■ Supplied material
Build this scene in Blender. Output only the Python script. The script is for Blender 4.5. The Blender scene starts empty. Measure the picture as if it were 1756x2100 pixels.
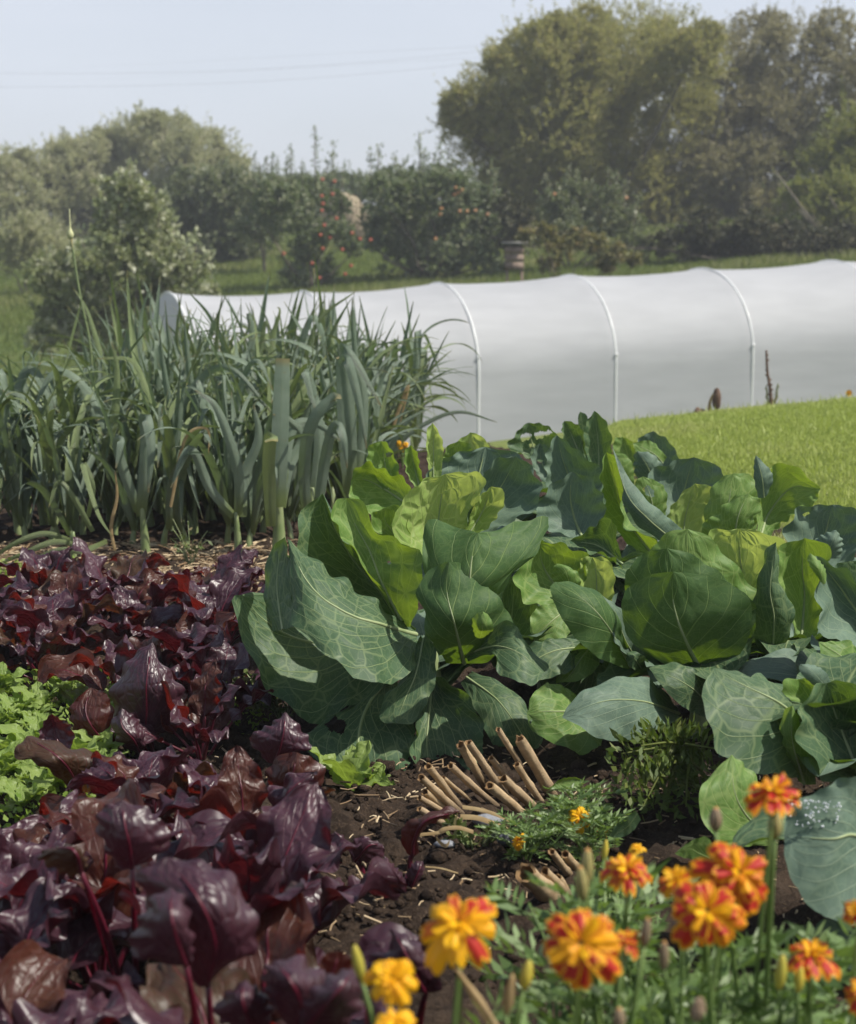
import bpy, math, random
import numpy as np
from mathutils import Vector, noise as mnoise

# ---------------------------------------------------------------- camera, sky, sun, exposure
S = bpy.context.scene
COL = S.collection
F = 3658.33                       # focal length in units of a 1756 px wide frame
PITCH = math.atan(541 / F)
CAM = np.array([0.0, 0.0, 0.90])
cd = bpy.data.cameras.new('camera')
cam = bpy.data.objects.new('camera', cd); COL.objects.link(cam)
cam.location = CAM; cam.rotation_euler = (math.pi / 2 - PITCH, 0, 0)
cd.sensor_fit = 'HORIZONTAL'; cd.sensor_width = 24.0; cd.lens = 50.0
cd.clip_start = 0.05; cd.clip_end = 2000
cd.dof.use_dof = True; cd.dof.focus_distance = 3.35; cd.dof.aperture_fstop = 6.2
S.camera = cam

SUN_EL, SUN_AZ = math.radians(53), math.radians(103)   # azimuth measured from +Y towards +X
w = bpy.data.worlds.new('World'); S.world = w; w.use_nodes = True
wt = w.node_tree; bg = wt.nodes['Background']
sky = wt.nodes.new('ShaderNodeTexSky'); sky.sky_type = 'NISHITA'; sky.sun_disc = False
sky.sun_elevation = SUN_EL; sky.sun_rotation = SUN_AZ
sky.air_density = 1.0; sky.dust_density = 2.0; sky.ozone_density = 1.5; sky.altitude = 50
tc = wt.nodes.new('ShaderNodeTexCoord'); mp = wt.nodes.new('ShaderNodeMapping'); mp.inputs['Scale'].default_value = (1, 1, 3.5)
nz = wt.nodes.new('ShaderNodeTexNoise'); nz.inputs['Scale'].default_value = 2.2; nz.inputs['Detail'].default_value = 5
cr = wt.nodes.new('ShaderNodeMapRange'); cr.inputs['From Min'].default_value = .3; cr.inputs['From Max'].default_value = .75
cr.inputs['To Min'].default_value = .62; cr.inputs['To Max'].default_value = .85
mx = wt.nodes.new('ShaderNodeMix'); mx.data_type = 'RGBA'
wt.links.new(tc.outputs['Generated'], mp.inputs['Vector']); wt.links.new(mp.outputs[0], nz.inputs['Vector'])
sp = wt.nodes.new('ShaderNodeSeparateXYZ'); wt.links.new(tc.outputs['Generated'], sp.inputs[0])
el = wt.nodes.new('ShaderNodeMapRange'); el.inputs['From Min'].default_value = .12; el.inputs['From Max'].default_value = .6; el.inputs['To Min'].default_value = 1; el.inputs['To Max'].default_value = .06
wt.links.new(sp.outputs[2], el.inputs['Value'])
ml = wt.nodes.new('ShaderNodeMath'); ml.operation = 'MULTIPLY'; wt.links.new(el.outputs[0], ml.inputs[1]); wt.links.new(cr.outputs[0], ml.inputs[0])
wt.links.new(nz.outputs['Fac'], cr.inputs['Value']); wt.links.new(ml.outputs[0], mx.inputs[0])
wt.links.new(sky.outputs[0], mx.inputs[6]); mx.inputs[7].default_value = (7.1, 7.45, 8.3, 1)
wt.links.new(mx.outputs[2], bg.inputs['Color']); bg.inputs['Strength'].default_value = 0.10
sl = bpy.data.lights.new('sun', 'SUN'); sl.energy = 5.0; sl.angle = math.radians(0.6); sl.color = (1, .95, .86)
sun = bpy.data.objects.new('sun', sl); COL.objects.link(sun)
sdir = Vector((math.cos(SUN_EL) * math.sin(SUN_AZ), math.cos(SUN_EL) * math.cos(SUN_AZ), math.sin(SUN_EL)))
sun.rotation_euler = sdir.to_track_quat('Z', 'Y').to_euler()
S.view_settings.view_transform = 'Standard'; S.view_settings.look = 'None'
S.view_settings.exposure = 0.24; S.view_settings.gamma = 1
S.render.engine = 'CYCLES'
S.cycles.use_denoising = True
S.cycles.max_bounces = 8; S.cycles.transparent_max_bounces = 8; S.cycles.transmission_bounces = 6
S.cycles.sample_clamp_indirect = 5; S.cycles.caustics_reflective = False; S.cycles.caustics_refractive = False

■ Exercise
Please restate the material above line by line, exactly, beginning at its first line and ending with the line that contains "from mathutils import Vector, noise as mnoise", without any pictures.

■ Exercise response
Build this scene in Blender. Output only the Python script. The script is for Blender 4.5. The Blender scene starts empty. Measure the picture as if it were 1756x2100 pixels.
import bpy, math, random
import numpy as np
from mathutils import Vector, noise as mnoise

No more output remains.